The whole thing might have ended in snores if McCormick hadn't piped up about Blagojevich.
Milbank began with a brainless jibe at the “previously unknown” Arne Duncan. In fact, Duncan has been head of Chicago’s public schools for the past seven years, though no one in Milbank’s circle has heard. Then, the crier took a familiar tack; he complained that Obama’s quoted answer was too “convoluted” —too long. In fairness, Obama’s answer did stretch to a punishing 71 words, and Village attention spans are quite short. At least Obama hadn’t used too many big words, the brainless complaint the Bonesman raised against dull, verbose and know-it-all Gore when the exceedingly tiresome fellow once tried to discuss his new best-selling book (see THE DAILY HOWLER, 5/30/07). Gore had used such terms as “the marketplace of ideas” and the ”exchange of goods and services”—and this had led to a long, loud complaint. Ponder the plight your nation faces when Boneheaded fellows of such low distinction control the shape of its discourse.
“The whole thing might have ended in snores if McCormick hadn't piped up about Blagojevich,” the Bonesman explained, helping us see his cohort’s sad culture. Again, the truth about this dullest elite: They’re constantly drowning in their own dismal dullness. Only the thrill of scandal/sex/wardrobe/personality tales rescues them from their own cosmic dullness. Big Dem pols who don’t offer such treats will be accused of using big words—of giving “convoluted answers.” Almost everything puts them to sleep. Low-income kids can be damned.
Yesterday, the nonsense was general all over cable, but no one is ever much dumber than Milbank. As he described McCormick’s Q-and-A, we got to peep inside the head of the Village’s emptiest Bonesman:
MILBANK: [T]he Chicago Tribune's John McCormick didn't want to talk basketball. He wanted to know about contacts that Obama’s chief of staff, Rahm Emanuel, had with disgraced Illinois Gov. Rod Blagojevich.
"John, John, let me just cut you off," Obama interrupted, "because I don't want you to waste your question." The president-elect said the "facts are going to be released next week”—when he, by random coincidence, will be enjoying Christmas vacation in Hawaii—and "it would be inappropriate for me to comment" before then. "So, do you have another question?"
McCormick tried to rephrase the question, to no avail. "John, John," Obama repeated, reproachfully. "I said, the U.S. attorney's office specifically asked us not to release this until next week."
Can you get dumber?

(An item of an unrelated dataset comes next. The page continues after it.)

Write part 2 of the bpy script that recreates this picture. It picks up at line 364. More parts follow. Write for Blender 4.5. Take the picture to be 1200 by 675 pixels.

We’re not sure. But try to grasp how bad it can get when these life-forms start offering snark. Again, Fitzgerald’s office confirmed the fact that they asked Obama to wait till next week before discussing Emanuel’s contacts. The Bonesman, though, interjected some “tude” into his account of this matter. He suggested that the release of the info next week was some sort of slick Obama trick, designed somehow to coincide with the gentleman’s Christmas vacation.
No, that doesn’t really make sense. But this is the Village’s Bonesman.
Let us repeat what we’ve told you before. There is no way to understand this group without understanding a basic fact: Your “press corps” is a D-plus elite—our slowest, dumbest professional cohort. For the record, we’ve been surprised by the way they’ve behaved in the ten days since the Blago tale hit. They’ve been dumber—and faker—than we would have dreamed. Nothing derails their sad culture.